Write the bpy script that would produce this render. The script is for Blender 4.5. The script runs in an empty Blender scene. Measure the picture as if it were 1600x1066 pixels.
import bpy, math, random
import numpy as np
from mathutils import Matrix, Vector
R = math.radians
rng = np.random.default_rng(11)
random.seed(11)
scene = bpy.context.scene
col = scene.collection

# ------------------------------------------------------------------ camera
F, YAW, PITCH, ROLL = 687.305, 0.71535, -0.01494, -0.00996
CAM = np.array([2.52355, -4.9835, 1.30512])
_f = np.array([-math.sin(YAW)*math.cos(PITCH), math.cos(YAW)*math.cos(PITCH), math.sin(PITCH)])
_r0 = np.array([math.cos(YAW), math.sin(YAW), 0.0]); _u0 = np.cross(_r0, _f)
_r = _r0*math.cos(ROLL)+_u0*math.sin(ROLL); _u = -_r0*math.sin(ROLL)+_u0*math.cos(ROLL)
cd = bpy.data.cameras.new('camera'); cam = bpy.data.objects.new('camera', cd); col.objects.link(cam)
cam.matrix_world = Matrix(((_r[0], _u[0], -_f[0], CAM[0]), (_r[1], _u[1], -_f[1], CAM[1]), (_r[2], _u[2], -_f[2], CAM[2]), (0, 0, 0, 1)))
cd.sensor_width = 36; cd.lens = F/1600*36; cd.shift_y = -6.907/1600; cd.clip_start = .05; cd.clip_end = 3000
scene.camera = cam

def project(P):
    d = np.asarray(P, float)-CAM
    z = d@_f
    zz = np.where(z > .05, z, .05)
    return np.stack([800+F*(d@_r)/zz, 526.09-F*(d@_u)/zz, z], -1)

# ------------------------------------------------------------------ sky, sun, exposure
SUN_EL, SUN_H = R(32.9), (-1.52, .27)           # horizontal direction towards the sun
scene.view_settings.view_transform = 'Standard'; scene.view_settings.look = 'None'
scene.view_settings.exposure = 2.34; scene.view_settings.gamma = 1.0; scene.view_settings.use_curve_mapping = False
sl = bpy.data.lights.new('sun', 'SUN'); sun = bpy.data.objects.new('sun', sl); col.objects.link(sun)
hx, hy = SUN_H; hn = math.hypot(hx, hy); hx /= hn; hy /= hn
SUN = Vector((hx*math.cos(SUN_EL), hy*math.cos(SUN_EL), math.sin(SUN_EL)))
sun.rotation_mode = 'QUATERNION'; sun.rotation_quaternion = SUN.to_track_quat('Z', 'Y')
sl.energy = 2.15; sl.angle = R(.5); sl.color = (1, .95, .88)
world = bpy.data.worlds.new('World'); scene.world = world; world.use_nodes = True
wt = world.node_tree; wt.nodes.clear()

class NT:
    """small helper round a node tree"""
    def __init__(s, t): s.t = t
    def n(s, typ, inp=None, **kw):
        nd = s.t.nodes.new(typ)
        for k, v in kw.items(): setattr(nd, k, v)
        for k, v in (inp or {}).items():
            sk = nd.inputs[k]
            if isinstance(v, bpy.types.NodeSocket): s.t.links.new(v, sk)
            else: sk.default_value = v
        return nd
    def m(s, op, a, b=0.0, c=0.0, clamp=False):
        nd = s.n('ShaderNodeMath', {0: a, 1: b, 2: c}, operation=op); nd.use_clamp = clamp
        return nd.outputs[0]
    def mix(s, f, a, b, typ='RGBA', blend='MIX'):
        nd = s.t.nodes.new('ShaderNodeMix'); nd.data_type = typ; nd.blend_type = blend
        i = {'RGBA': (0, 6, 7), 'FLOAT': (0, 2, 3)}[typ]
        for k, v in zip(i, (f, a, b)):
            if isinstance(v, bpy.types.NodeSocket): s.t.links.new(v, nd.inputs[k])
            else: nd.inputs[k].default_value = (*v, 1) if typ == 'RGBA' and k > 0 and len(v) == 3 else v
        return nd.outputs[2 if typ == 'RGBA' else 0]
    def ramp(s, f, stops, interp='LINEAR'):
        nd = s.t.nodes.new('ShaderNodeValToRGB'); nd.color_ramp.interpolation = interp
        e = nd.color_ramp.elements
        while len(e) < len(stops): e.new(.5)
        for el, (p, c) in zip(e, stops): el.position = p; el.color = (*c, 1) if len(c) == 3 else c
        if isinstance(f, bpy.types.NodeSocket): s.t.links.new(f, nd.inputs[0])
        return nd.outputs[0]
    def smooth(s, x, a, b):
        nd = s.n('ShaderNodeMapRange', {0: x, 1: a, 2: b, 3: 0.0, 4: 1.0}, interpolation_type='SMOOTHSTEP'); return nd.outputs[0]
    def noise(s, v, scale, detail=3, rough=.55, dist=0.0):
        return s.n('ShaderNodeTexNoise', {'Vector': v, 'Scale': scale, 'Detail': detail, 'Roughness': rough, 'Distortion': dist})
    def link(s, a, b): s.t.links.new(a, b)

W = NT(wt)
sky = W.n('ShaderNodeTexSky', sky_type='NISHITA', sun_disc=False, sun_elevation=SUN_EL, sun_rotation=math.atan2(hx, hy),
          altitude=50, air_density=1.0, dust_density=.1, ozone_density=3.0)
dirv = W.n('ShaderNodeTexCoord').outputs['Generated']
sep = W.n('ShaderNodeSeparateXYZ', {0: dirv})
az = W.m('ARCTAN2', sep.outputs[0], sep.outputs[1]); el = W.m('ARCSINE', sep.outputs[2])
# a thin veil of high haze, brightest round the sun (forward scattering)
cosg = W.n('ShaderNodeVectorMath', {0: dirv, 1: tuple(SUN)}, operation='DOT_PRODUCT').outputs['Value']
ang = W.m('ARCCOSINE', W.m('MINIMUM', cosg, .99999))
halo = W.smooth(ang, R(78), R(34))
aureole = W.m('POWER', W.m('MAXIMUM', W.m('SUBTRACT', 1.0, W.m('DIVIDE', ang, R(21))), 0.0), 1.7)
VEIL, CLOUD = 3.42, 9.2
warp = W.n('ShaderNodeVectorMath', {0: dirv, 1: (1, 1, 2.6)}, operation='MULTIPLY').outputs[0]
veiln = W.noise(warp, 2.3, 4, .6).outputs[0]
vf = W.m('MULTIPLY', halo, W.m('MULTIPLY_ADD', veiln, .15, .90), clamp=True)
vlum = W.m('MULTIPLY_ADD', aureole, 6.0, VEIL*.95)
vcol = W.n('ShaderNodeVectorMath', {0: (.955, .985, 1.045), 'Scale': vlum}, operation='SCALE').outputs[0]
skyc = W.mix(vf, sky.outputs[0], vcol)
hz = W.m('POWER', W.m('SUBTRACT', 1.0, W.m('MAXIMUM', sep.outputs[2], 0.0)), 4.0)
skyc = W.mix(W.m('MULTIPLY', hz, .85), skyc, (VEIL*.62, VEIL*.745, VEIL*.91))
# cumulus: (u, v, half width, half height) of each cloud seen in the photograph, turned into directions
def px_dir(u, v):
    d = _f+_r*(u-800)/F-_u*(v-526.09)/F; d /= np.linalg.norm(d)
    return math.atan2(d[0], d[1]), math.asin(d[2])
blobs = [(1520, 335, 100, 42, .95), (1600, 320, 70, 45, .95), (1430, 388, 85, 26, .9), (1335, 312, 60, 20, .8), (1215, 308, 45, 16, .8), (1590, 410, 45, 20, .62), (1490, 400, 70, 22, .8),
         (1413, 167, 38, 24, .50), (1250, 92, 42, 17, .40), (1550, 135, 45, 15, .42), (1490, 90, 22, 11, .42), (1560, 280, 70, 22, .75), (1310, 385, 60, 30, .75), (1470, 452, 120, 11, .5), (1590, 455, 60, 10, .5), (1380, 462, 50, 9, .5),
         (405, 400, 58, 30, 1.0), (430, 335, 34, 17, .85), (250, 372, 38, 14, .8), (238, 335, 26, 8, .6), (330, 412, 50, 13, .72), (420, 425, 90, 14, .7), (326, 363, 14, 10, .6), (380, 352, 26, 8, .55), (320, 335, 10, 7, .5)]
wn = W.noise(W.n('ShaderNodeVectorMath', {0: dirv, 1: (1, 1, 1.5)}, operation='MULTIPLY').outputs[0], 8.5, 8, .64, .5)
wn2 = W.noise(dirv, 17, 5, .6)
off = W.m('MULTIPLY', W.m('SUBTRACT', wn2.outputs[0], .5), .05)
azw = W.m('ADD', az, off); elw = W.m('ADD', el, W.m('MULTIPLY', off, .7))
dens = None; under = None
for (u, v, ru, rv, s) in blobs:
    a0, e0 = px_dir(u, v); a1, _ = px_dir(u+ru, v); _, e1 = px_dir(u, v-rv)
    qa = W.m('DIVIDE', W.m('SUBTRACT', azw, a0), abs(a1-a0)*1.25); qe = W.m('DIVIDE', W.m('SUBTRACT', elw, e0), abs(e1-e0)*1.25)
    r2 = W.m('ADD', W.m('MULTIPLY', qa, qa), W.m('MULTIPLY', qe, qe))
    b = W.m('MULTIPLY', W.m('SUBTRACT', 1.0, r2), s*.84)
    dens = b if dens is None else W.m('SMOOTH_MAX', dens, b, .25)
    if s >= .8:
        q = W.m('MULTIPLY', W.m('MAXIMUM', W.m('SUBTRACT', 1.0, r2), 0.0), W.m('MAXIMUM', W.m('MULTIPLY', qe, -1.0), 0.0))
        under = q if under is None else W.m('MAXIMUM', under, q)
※
◆ Exercise details: Please print exactly what appears from the first line of the data through the line with "return np.stack([800+F*(d@_r)/zz, 526.09-F*(d@_u)/zz, z], -1)", including both of those lines and nothing past them.

◆ Answer for the task:
Write the bpy script that would produce this render. The script is for Blender 4.5. The script runs in an empty Blender scene. Measure the picture as if it were 1600x1066 pixels.
import bpy, math, random
import numpy as np
from mathutils import Matrix, Vector
R = math.radians
rng = np.random.default_rng(11)
random.seed(11)
scene = bpy.context.scene
col = scene.collection

# ------------------------------------------------------------------ camera
F, YAW, PITCH, ROLL = 687.305, 0.71535, -0.01494, -0.00996
CAM = np.array([2.52355, -4.9835, 1.30512])
_f = np.array([-math.sin(YAW)*math.cos(PITCH), math.cos(YAW)*math.cos(PITCH), math.sin(PITCH)])
_r0 = np.array([math.cos(YAW), math.sin(YAW), 0.0]); _u0 = np.cross(_r0, _f)
_r = _r0*math.cos(ROLL)+_u0*math.sin(ROLL); _u = -_r0*math.sin(ROLL)+_u0*math.cos(ROLL)
cd = bpy.data.cameras.new('camera'); cam = bpy.data.objects.new('camera', cd); col.objects.link(cam)
cam.matrix_world = Matrix(((_r[0], _u[0], -_f[0], CAM[0]), (_r[1], _u[1], -_f[1], CAM[1]), (_r[2], _u[2], -_f[2], CAM[2]), (0, 0, 0, 1)))
cd.sensor_width = 36; cd.lens = F/1600*36; cd.shift_y = -6.907/1600; cd.clip_start = .05; cd.clip_end = 3000
scene.camera = cam

def project(P):
    d = np.asarray(P, float)-CAM
    z = d@_f
    zz = np.where(z > .05, z, .05)
    return np.stack([800+F*(d@_r)/zz, 526.09-F*(d@_u)/zz, z], -1)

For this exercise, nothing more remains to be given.